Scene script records
○ ○ ○ ○

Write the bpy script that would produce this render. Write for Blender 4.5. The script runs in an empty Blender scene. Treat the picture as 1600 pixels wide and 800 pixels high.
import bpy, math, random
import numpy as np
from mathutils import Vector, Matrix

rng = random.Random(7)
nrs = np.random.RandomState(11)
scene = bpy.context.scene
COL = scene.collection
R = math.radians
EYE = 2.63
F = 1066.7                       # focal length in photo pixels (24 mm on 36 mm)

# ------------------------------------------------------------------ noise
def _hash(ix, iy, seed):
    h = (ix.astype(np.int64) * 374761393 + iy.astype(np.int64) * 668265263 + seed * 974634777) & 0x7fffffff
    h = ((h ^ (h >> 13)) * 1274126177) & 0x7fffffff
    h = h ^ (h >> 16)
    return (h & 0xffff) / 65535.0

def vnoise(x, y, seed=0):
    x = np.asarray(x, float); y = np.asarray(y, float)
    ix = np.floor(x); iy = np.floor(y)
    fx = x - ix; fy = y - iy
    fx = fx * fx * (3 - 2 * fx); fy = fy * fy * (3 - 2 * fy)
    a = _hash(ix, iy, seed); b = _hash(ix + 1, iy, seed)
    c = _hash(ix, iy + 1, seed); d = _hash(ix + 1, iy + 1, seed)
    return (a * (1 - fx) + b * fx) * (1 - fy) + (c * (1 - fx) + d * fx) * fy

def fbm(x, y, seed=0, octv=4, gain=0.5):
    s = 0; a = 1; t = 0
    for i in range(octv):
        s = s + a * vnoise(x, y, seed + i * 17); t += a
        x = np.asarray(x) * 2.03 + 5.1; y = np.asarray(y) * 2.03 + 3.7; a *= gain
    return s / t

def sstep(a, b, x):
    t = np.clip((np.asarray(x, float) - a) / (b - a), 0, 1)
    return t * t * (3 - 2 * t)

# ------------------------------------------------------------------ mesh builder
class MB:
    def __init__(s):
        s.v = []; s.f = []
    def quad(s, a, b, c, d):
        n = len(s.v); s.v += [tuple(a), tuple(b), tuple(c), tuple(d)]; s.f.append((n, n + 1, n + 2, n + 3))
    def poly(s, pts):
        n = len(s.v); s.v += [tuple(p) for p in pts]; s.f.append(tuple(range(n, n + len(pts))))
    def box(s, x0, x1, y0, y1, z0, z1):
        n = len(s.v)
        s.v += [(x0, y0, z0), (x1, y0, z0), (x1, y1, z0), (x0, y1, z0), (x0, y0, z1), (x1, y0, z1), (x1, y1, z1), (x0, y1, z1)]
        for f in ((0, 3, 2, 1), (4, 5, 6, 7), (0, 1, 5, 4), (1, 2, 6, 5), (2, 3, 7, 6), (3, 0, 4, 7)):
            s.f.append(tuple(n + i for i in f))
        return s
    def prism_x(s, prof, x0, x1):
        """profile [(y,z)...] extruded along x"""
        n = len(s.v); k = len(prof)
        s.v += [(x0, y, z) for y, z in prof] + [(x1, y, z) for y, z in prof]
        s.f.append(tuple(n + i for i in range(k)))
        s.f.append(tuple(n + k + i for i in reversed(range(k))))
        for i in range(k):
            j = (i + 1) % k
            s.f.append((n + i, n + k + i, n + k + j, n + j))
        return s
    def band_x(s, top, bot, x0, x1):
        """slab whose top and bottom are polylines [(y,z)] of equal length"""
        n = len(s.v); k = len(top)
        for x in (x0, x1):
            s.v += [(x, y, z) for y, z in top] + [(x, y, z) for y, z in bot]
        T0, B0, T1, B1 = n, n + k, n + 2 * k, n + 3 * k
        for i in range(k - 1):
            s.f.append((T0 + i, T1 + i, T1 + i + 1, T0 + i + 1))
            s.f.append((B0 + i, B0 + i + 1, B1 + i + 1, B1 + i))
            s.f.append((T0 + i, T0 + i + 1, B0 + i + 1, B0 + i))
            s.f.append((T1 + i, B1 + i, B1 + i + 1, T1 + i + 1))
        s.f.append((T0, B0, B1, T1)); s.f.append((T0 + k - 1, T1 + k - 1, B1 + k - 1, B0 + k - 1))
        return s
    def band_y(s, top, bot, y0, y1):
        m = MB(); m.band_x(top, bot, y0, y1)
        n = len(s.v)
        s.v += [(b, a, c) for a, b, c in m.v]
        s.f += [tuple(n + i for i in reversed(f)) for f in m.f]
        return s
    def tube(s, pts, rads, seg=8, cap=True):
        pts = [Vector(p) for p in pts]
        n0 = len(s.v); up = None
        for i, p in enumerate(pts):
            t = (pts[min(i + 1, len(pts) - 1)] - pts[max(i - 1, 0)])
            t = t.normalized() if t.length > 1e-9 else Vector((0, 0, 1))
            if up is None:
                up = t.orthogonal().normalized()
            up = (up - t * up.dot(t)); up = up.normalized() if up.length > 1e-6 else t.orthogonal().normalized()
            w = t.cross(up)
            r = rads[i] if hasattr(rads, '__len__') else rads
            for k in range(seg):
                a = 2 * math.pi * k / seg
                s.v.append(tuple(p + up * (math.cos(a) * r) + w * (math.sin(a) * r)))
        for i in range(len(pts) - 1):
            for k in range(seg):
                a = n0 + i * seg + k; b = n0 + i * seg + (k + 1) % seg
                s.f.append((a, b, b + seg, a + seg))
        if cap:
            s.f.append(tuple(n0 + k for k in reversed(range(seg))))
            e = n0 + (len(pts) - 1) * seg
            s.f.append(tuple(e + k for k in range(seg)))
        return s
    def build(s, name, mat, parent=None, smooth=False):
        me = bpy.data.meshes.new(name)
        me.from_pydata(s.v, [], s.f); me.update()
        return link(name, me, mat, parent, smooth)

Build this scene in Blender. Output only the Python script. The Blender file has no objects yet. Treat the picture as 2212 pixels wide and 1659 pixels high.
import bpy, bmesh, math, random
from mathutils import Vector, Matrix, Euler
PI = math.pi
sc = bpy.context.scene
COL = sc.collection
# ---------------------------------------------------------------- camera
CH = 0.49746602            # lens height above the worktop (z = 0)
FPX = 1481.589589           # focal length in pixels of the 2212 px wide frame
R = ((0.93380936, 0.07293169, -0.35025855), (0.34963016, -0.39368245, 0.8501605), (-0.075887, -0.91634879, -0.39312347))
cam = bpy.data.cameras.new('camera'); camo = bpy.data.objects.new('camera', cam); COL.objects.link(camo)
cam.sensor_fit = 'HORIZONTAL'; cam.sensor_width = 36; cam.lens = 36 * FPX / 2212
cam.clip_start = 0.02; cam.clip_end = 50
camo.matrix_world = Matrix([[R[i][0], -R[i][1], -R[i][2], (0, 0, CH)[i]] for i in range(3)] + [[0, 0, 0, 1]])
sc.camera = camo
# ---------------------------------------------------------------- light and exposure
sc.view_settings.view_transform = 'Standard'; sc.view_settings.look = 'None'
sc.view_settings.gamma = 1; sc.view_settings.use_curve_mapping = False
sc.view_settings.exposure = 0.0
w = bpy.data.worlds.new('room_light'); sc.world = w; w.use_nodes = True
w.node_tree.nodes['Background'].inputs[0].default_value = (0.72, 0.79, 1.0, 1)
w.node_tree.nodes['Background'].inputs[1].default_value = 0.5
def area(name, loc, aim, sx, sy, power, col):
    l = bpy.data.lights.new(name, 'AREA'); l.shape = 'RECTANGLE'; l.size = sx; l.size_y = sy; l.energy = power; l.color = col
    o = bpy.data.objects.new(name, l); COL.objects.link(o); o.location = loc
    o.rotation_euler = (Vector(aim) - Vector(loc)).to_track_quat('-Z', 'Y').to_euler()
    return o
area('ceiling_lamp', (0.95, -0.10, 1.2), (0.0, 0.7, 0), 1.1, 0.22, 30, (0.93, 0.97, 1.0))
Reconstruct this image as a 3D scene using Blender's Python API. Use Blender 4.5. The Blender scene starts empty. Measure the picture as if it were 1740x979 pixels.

○ ○ ○ ○

DIRECTION
Output every record above exactly as it appears.

FINAL RESULT
Write the bpy script that would produce this render. Write for Blender 4.5. The script runs in an empty Blender scene. Treat the picture as 1600 pixels wide and 800 pixels high.
import bpy, math, random
import numpy as np
from mathutils import Vector, Matrix

rng = random.Random(7)
nrs = np.random.RandomState(11)
scene = bpy.context.scene
COL = scene.collection
R = math.radians
EYE = 2.63
F = 1066.7                       # focal length in photo pixels (24 mm on 36 mm)

# ------------------------------------------------------------------ noise
def _hash(ix, iy, seed):
    h = (ix.astype(np.int64) * 374761393 + iy.astype(np.int64) * 668265263 + seed * 974634777) & 0x7fffffff
    h = ((h ^ (h >> 13)) * 1274126177) & 0x7fffffff
    h = h ^ (h >> 16)
    return (h & 0xffff) / 65535.0

def vnoise(x, y, seed=0):
    x = np.asarray(x, float); y = np.asarray(y, float)
    ix = np.floor(x); iy = np.floor(y)
    fx = x - ix; fy = y - iy
    fx = fx * fx * (3 - 2 * fx); fy = fy * fy * (3 - 2 * fy)
    a = _hash(ix, iy, seed); b = _hash(ix + 1, iy, seed)
    c = _hash(ix, iy + 1, seed); d = _hash(ix + 1, iy + 1, seed)
    return (a * (1 - fx) + b * fx) * (1 - fy) + (c * (1 - fx) + d * fx) * fy

def fbm(x, y, seed=0, octv=4, gain=0.5):
    s = 0; a = 1; t = 0
    for i in range(octv):
        s = s + a * vnoise(x, y, seed + i * 17); t += a
        x = np.asarray(x) * 2.03 + 5.1; y = np.asarray(y) * 2.03 + 3.7; a *= gain
    return s / t

def sstep(a, b, x):
    t = np.clip((np.asarray(x, float) - a) / (b - a), 0, 1)
    return t * t * (3 - 2 * t)

# ------------------------------------------------------------------ mesh builder
class MB:
    def __init__(s):
        s.v = []; s.f = []
    def quad(s, a, b, c, d):
        n = len(s.v); s.v += [tuple(a), tuple(b), tuple(c), tuple(d)]; s.f.append((n, n + 1, n + 2, n + 3))
    def poly(s, pts):
        n = len(s.v); s.v += [tuple(p) for p in pts]; s.f.append(tuple(range(n, n + len(pts))))
    def box(s, x0, x1, y0, y1, z0, z1):
        n = len(s.v)
        s.v += [(x0, y0, z0), (x1, y0, z0), (x1, y1, z0), (x0, y1, z0), (x0, y0, z1), (x1, y0, z1), (x1, y1, z1), (x0, y1, z1)]
        for f in ((0, 3, 2, 1), (4, 5, 6, 7), (0, 1, 5, 4), (1, 2, 6, 5), (2, 3, 7, 6), (3, 0, 4, 7)):
            s.f.append(tuple(n + i for i in f))
        return s
    def prism_x(s, prof, x0, x1):
        """profile [(y,z)...] extruded along x"""
        n = len(s.v); k = len(prof)
        s.v += [(x0, y, z) for y, z in prof] + [(x1, y, z) for y, z in prof]
        s.f.append(tuple(n + i for i in range(k)))
        s.f.append(tuple(n + k + i for i in reversed(range(k))))
        for i in range(k):
            j = (i + 1) % k
            s.f.append((n + i, n + k + i, n + k + j, n + j))
        return s
    def band_x(s, top, bot, x0, x1):
        """slab whose top and bottom are polylines [(y,z)] of equal length"""
        n = len(s.v); k = len(top)
        for x in (x0, x1):
            s.v += [(x, y, z) for y, z in top] + [(x, y, z) for y, z in bot]
        T0, B0, T1, B1 = n, n + k, n + 2 * k, n + 3 * k
        for i in range(k - 1):
            s.f.append((T0 + i, T1 + i, T1 + i + 1, T0 + i + 1))
            s.f.append((B0 + i, B0 + i + 1, B1 + i + 1, B1 + i))
            s.f.append((T0 + i, T0 + i + 1, B0 + i + 1, B0 + i))
            s.f.append((T1 + i, B1 + i, B1 + i + 1, T1 + i + 1))
        s.f.append((T0, B0, B1, T1)); s.f.append((T0 + k - 1, T1 + k - 1, B1 + k - 1, B0 + k - 1))
        return s
    def band_y(s, top, bot, y0, y1):
        m = MB(); m.band_x(top, bot, y0, y1)
        n = len(s.v)
        s.v += [(b, a, c) for a, b, c in m.v]
        s.f += [tuple(n + i for i in reversed(f)) for f in m.f]
        return s
    def tube(s, pts, rads, seg=8, cap=True):
        pts = [Vector(p) for p in pts]
        n0 = len(s.v); up = None
        for i, p in enumerate(pts):
            t = (pts[min(i + 1, len(pts) - 1)] - pts[max(i - 1, 0)])
            t = t.normalized() if t.length > 1e-9 else Vector((0, 0, 1))
            if up is None:
                up = t.orthogonal().normalized()
            up = (up - t * up.dot(t)); up = up.normalized() if up.length > 1e-6 else t.orthogonal().normalized()
            w = t.cross(up)
            r = rads[i] if hasattr(rads, '__len__') else rads
            for k in range(seg):
                a = 2 * math.pi * k / seg
                s.v.append(tuple(p + up * (math.cos(a) * r) + w * (math.sin(a) * r)))
        for i in range(len(pts) - 1):
            for k in range(seg):
                a = n0 + i * seg + k; b = n0 + i * seg + (k + 1) % seg
                s.f.append((a, b, b + seg, a + seg))
        if cap:
            s.f.append(tuple(n0 + k for k in reversed(range(seg))))
            e = n0 + (len(pts) - 1) * seg
            s.f.append(tuple(e + k for k in range(seg)))
        return s
    def build(s, name, mat, parent=None, smooth=False):
        me = bpy.data.meshes.new(name)
        me.from_pydata(s.v, [], s.f); me.update()
        return link(name, me, mat, parent, smooth)

Build this scene in Blender. Output only the Python script. The Blender file has no objects yet. Treat the picture as 2212 pixels wide and 1659 pixels high.
import bpy, bmesh, math, random
from mathutils import Vector, Matrix, Euler
PI = math.pi
sc = bpy.context.scene
COL = sc.collection
# ---------------------------------------------------------------- camera
CH = 0.49746602            # lens height above the worktop (z = 0)
FPX = 1481.589589           # focal length in pixels of the 2212 px wide frame
R = ((0.93380936, 0.07293169, -0.35025855), (0.34963016, -0.39368245, 0.8501605), (-0.075887, -0.91634879, -0.39312347))
cam = bpy.data.cameras.new('camera'); camo = bpy.data.objects.new('camera', cam); COL.objects.link(camo)
cam.sensor_fit = 'HORIZONTAL'; cam.sensor_width = 36; cam.lens = 36 * FPX / 2212
cam.clip_start = 0.02; cam.clip_end = 50
camo.matrix_world = Matrix([[R[i][0], -R[i][1], -R[i][2], (0, 0, CH)[i]] for i in range(3)] + [[0, 0, 0, 1]])
sc.camera = camo
# ---------------------------------------------------------------- light and exposure
sc.view_settings.view_transform = 'Standard'; sc.view_settings.look = 'None'
sc.view_settings.gamma = 1; sc.view_settings.use_curve_mapping = False
sc.view_settings.exposure = 0.0
w = bpy.data.worlds.new('room_light'); sc.world = w; w.use_nodes = True
w.node_tree.nodes['Background'].inputs[0].default_value = (0.72, 0.79, 1.0, 1)
w.node_tree.nodes['Background'].inputs[1].default_value = 0.5
def area(name, loc, aim, sx, sy, power, col):
    l = bpy.data.lights.new(name, 'AREA'); l.shape = 'RECTANGLE'; l.size = sx; l.size_y = sy; l.energy = power; l.color = col
    o = bpy.data.objects.new(name, l); COL.objects.link(o); o.location = loc
    o.rotation_euler = (Vector(aim) - Vector(loc)).to_track_quat('-Z', 'Y').to_euler()
    return o
area('ceiling_lamp', (0.95, -0.10, 1.2), (0.0, 0.7, 0), 1.1, 0.22, 30, (0.93, 0.97, 1.0))
Reconstruct this image as a 3D scene using Blender's Python API. Use Blender 4.5. The Blender scene starts empty. Measure the picture as if it were 1740x979 pixels.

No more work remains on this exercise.